Reviews Roll in for Portman's “Black Swan” Following Venice Premiere

Darren Aronofsky's "Black Swan," the year's most hotly anticipated psychological thriller set in the world of ballet, opened the Venice Film Festival last night. While not everyone loved it it, a sampling of the reviews, even the less-than-fawning ones, has confirmed that this one is not to be missed.

"Black Swan," stars Natalie Portman as an up-and-coming ballet dancer seeking the lead in "Swan Lake," but finds herself in a competition with a rival dancer played by Mila Kunis, for the attention -- both on and off stage -- of the ballet director played by Vincent Cassel.

Watching the trailer, the film seem to be part a "Red Shoes," part "Fight Club," and part "Single White Female," with, let's be honest, a dash of "Showgirls." But enough jibba-jabba from someone stuck in midtown Manhattan, let's see what the folks lucky enough to have viewed the film in Venice have to say.

From Todd McCarthy at IndieWire:

As a sensory experience for the eyes and ears, “Black Swan” provides bountiful stimulation. Aronofsky and cinematographer Matthew Libatique choreograph the camera in beautiful counterpoint to Portman’s dance moves... But when the script by Mark Heyman and Andres Heinz, based on the latter’s story, struggles to carve out a real-world parallel to the life-and-death struggle depicted in the dance story, it goes over the top in something approaching grand guignol fashion.

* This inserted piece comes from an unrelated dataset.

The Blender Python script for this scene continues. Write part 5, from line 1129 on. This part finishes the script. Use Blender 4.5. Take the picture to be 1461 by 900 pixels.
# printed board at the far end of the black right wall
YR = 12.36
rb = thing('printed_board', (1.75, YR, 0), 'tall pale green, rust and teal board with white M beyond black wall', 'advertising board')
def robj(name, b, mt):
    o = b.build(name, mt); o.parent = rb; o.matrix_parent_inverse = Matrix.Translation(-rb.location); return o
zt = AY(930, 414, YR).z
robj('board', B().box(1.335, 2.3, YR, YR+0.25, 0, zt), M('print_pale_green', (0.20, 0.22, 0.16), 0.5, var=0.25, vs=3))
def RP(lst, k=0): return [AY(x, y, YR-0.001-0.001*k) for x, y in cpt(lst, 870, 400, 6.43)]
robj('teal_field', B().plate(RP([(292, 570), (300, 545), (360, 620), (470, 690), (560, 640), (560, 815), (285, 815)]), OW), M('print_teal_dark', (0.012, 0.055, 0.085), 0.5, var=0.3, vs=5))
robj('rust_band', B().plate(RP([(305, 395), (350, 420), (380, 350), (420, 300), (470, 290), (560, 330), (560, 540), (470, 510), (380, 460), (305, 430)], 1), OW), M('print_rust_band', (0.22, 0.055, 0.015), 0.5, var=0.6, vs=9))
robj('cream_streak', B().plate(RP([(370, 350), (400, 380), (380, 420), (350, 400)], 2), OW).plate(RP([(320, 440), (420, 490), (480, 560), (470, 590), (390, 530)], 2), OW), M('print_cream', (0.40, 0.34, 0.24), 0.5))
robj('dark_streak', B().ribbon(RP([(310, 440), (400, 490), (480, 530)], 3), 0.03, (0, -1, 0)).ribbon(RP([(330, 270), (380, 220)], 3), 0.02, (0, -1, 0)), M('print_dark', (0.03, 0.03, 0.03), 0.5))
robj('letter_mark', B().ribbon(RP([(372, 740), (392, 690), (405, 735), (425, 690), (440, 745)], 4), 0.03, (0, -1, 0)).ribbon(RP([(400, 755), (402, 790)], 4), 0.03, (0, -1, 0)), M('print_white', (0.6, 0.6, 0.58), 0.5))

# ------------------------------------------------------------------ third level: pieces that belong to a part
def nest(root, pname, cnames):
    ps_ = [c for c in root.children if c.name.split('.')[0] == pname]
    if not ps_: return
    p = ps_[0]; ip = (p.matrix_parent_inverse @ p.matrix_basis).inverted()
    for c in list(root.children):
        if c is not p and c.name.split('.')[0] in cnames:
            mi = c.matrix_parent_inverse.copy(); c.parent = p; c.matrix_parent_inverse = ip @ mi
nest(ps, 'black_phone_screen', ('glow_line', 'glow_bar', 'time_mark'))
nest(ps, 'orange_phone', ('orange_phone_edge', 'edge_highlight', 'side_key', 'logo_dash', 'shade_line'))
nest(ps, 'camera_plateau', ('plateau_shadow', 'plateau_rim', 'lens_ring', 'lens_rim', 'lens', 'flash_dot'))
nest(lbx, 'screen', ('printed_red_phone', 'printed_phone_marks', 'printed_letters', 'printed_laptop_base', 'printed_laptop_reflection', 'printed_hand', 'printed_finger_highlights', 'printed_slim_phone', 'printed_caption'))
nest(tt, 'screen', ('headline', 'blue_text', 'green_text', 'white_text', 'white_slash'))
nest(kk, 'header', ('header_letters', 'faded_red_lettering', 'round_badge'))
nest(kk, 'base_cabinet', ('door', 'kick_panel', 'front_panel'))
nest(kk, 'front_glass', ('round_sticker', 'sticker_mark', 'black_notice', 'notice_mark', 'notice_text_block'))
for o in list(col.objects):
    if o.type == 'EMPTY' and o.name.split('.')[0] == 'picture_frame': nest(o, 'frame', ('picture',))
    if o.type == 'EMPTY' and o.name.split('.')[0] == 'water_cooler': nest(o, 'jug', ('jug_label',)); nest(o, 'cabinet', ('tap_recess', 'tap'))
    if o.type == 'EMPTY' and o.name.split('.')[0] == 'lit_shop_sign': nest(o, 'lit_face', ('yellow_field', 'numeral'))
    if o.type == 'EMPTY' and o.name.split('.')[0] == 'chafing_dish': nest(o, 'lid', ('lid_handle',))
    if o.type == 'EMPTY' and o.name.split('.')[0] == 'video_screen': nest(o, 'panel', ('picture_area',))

From Kirk Honeycut at The Hollywood Reporter:

"Swan" is an instant guilty pleasure, a gorgeously shot, visually complex film whose badness is what's so good about it. You might howl at the sheer audacity of mixing mental illness with the body-fatiguing, mind-numbing rigors of ballet, but its lurid imagery and a hellcat competition between two rival dancers is pretty irresistible... but the horror-movie nonsense drags everything down the rabbit hole of preposterousness.

From Guy Lodge at In Contention:

while “Black Swan” may reveal itself as a fairy tale, that’s only after it has successfully masqueraded as a taut, witty and wickedly kinky thriller that pulls off the tricky double-bluff of following precisely the narrative course one has mapped out for it, yet emerging as all the more surprising for that adherence... There will, I suspect, be those left cold by the film’s more mannered instincts, or those who feel it’s a genre-film concession too far for the director. Either way, however, “Black Swan” cements Aronofsky’s place as one of the biggest and most unruly thinkers working in the only notionally small aesthetic of American independent cinema.